| What is needed |
Write out the material exactly. Do not include the pictures.

| Information shown |
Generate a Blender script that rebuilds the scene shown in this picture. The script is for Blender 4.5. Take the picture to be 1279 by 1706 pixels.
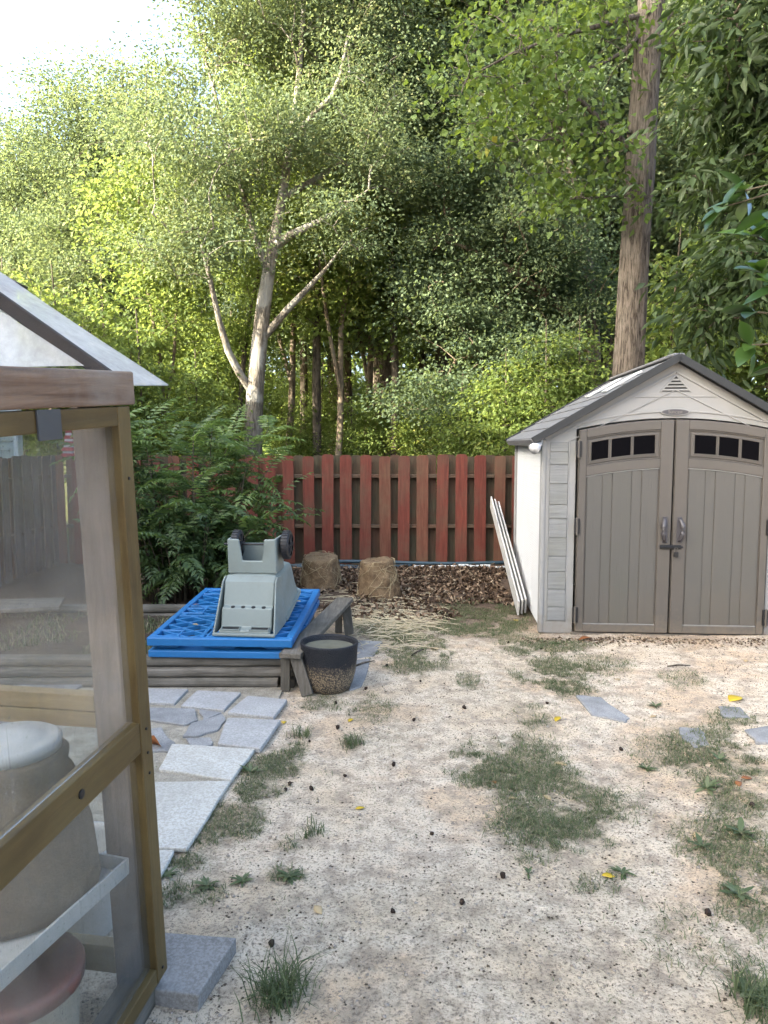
import bpy, bmesh, math, random
import numpy as np
from mathutils import Vector, Matrix, Euler

for o in list(bpy.data.objects):
    bpy.data.objects.remove(o, do_unlink=True)
scene = bpy.context.scene
COL = scene.collection
R = math.radians
random.seed(7)
rng = np.random.default_rng(11)

# ------------------------------------------------------------------ camera, sky, sun, exposure
FPX = 1231.0
PITCH = math.atan(113 / 1231)
EYE = Vector((0, 0, 1.6))
cam_data = bpy.data.cameras.new('camera')
cam_data.sensor_fit = 'VERTICAL'
cam_data.sensor_height = 36.0
cam_data.lens = FPX / 1706 * 36.0
cam_data.clip_start = 0.05
cam_data.clip_end = 800
cam = bpy.data.objects.new('camera', cam_data)
cam.location = EYE
cam.rotation_euler = (math.pi / 2 - PITCH, 0, 0)
COL.objects.link(cam)
scene.camera = cam

SUN_ELEV = R(25)
SUN_AZ = R(-118)          # measured from +Y towards +X
world = bpy.data.worlds.new('World')
scene.world = world
world.use_nodes = True
wn = world.node_tree
bg = wn.nodes['Background']
sky = wn.nodes.new('ShaderNodeTexSky')
sky.sky_type = 'NISHITA'
sky.sun_disc = False
sky.sun_elevation = SUN_ELEV
sky.sun_rotation = SUN_AZ
sky.air_density = 0.8
sky.dust_density = 8.0
sky.ozone_density = 4.0
wn.links.new(sky.outputs[0], bg.inputs[0])
bg.inputs[1].default_value = 0.15

to_sun = Vector((math.sin(SUN_AZ) * math.cos(SUN_ELEV), math.cos(SUN_AZ) * math.cos(SUN_ELEV), math.sin(SUN_ELEV)))
sun_data = bpy.data.lights.new('sun', 'SUN')
sun_data.energy = 2.9
sun_data.angle = R(0.6)
sun_data.color = (1.0, 0.97, 0.91)
sun = bpy.data.objects.new('sun', sun_data)
sun.rotation_euler = (-to_sun).to_track_quat('-Z', 'Y').to_euler()
sun.location = (-30, 15, 30)
COL.objects.link(sun)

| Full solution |
Generate a Blender script that rebuilds the scene shown in this picture. The script is for Blender 4.5. Take the picture to be 1279 by 1706 pixels.
import bpy, bmesh, math, random
import numpy as np
from mathutils import Vector, Matrix, Euler

for o in list(bpy.data.objects):
    bpy.data.objects.remove(o, do_unlink=True)
scene = bpy.context.scene
COL = scene.collection
R = math.radians
random.seed(7)
rng = np.random.default_rng(11)

# ------------------------------------------------------------------ camera, sky, sun, exposure
FPX = 1231.0
PITCH = math.atan(113 / 1231)
EYE = Vector((0, 0, 1.6))
cam_data = bpy.data.cameras.new('camera')
cam_data.sensor_fit = 'VERTICAL'
cam_data.sensor_height = 36.0
cam_data.lens = FPX / 1706 * 36.0
cam_data.clip_start = 0.05
cam_data.clip_end = 800
cam = bpy.data.objects.new('camera', cam_data)
cam.location = EYE
cam.rotation_euler = (math.pi / 2 - PITCH, 0, 0)
COL.objects.link(cam)
scene.camera = cam

SUN_ELEV = R(25)
SUN_AZ = R(-118)          # measured from +Y towards +X
world = bpy.data.worlds.new('World')
scene.world = world
world.use_nodes = True
wn = world.node_tree
bg = wn.nodes['Background']
sky = wn.nodes.new('ShaderNodeTexSky')
sky.sky_type = 'NISHITA'
sky.sun_disc = False
sky.sun_elevation = SUN_ELEV
sky.sun_rotation = SUN_AZ
sky.air_density = 0.8
sky.dust_density = 8.0
sky.ozone_density = 4.0
wn.links.new(sky.outputs[0], bg.inputs[0])
bg.inputs[1].default_value = 0.15

to_sun = Vector((math.sin(SUN_AZ) * math.cos(SUN_ELEV), math.cos(SUN_AZ) * math.cos(SUN_ELEV), math.sin(SUN_ELEV)))
sun_data = bpy.data.lights.new('sun', 'SUN')
sun_data.energy = 2.9
sun_data.angle = R(0.6)
sun_data.color = (1.0, 0.97, 0.91)
sun = bpy.data.objects.new('sun', sun_data)
sun.rotation_euler = (-to_sun).to_track_quat('-Z', 'Y').to_euler()
sun.location = (-30, 15, 30)
COL.objects.link(sun)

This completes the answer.